What’s Going On
Ideas about What’s Going On are basically just entertainment for idle moments.
In an active situation, practiced patterns of response take over, and it’s very rare that post hoc reflections are practiced nearly enough to pattern new behaviors.
It can be confusing because something like “belief” seems so important to OTHER people — at least some of them. One looks at believers believing things and envies how they seem to just DO STUFF without getting bogged down in thinking.
But those “beliefs” are behaviors, not ideas.
When contemplating idly, ideas seem like the result of a deliberate activity.
But in a non-hypothetical situation, ideas about it are RESPONSES that FOLLOW the experience, and thought responses — skillful or not — are conditioned by practice just like action responses are.

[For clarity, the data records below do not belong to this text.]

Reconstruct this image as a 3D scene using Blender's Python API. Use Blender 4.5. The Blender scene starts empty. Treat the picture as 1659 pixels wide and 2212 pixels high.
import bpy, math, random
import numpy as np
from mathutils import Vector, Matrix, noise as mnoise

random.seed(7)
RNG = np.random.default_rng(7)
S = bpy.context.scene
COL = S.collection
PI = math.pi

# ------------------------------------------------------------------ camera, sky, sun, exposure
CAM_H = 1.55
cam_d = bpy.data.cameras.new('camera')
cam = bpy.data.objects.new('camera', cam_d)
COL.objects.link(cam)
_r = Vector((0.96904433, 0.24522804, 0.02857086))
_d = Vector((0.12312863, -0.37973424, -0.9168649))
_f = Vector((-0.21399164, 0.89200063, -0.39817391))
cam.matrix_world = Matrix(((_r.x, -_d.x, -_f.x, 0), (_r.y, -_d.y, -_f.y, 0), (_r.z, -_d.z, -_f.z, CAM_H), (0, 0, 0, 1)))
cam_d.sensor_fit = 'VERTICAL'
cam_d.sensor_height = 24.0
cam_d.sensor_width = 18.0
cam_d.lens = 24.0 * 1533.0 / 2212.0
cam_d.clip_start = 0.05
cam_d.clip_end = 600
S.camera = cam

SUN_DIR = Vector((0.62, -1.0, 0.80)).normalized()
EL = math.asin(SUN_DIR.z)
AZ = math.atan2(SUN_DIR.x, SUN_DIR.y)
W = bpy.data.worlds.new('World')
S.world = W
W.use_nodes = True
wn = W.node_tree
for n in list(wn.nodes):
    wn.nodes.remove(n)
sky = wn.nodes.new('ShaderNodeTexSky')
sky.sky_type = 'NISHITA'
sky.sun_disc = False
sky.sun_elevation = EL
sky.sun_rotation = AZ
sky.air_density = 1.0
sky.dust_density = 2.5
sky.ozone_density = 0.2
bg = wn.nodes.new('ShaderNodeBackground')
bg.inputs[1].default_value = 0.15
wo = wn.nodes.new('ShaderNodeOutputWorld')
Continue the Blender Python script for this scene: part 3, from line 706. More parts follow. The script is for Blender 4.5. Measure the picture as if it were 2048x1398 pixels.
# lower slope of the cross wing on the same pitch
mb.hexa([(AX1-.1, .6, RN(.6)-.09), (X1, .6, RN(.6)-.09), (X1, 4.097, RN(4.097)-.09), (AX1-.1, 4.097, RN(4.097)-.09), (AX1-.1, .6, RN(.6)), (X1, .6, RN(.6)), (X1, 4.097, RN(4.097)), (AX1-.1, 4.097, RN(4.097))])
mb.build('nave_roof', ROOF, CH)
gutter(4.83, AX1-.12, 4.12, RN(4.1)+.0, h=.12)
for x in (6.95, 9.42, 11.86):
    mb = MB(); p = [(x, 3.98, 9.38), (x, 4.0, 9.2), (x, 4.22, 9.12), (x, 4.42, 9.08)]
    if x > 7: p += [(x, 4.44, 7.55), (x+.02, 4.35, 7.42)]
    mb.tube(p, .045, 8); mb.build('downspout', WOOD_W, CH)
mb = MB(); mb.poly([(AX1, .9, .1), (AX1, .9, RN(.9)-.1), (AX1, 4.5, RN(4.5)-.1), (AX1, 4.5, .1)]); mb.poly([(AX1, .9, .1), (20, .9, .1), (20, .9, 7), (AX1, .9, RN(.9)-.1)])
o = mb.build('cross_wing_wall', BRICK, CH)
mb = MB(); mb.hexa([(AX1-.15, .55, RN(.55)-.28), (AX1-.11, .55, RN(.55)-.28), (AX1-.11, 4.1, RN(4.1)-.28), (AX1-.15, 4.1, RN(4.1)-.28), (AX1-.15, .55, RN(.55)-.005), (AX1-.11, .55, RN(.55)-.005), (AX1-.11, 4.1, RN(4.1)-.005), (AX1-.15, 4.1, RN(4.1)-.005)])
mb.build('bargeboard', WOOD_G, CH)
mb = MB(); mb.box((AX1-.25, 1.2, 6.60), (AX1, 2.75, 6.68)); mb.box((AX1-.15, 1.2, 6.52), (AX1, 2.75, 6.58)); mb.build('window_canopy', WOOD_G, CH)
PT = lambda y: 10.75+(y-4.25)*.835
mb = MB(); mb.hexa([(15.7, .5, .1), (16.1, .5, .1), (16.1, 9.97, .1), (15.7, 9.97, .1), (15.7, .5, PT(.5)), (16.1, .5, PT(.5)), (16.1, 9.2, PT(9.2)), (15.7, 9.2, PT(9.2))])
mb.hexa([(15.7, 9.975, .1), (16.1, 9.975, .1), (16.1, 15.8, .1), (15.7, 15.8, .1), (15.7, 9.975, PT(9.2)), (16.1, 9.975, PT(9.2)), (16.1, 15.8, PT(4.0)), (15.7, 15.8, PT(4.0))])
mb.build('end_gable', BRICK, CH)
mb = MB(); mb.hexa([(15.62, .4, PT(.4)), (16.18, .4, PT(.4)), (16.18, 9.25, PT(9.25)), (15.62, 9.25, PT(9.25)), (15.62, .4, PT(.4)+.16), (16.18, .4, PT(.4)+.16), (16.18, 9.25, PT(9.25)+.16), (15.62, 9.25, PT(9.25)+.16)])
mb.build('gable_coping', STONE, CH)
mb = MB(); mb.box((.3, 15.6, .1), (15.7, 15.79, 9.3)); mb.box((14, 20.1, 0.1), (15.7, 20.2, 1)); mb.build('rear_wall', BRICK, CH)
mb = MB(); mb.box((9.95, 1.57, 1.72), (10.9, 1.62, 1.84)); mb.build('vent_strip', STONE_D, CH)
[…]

Crucially, mental responses are VERY minimally related to What’s Really Going On in a situation. They’re for getting through the situation as it appears. Metaphysics later, if ever.
Training useful mental responses is about PREPARING for situations, not explaining them.
This recalls a beloved example, which I either got directly from this book or concocted to explain what I learned from it:
If our ice age ancestors beheld the sabertooth tiger AS IT REALLY IS, they would have offered themselves up to its awesome beauty.
Nothing wrong with idle moments, of course. May we all have as many of them as possible.
But that’s only something we can get by regularly, successfully managing what comes up.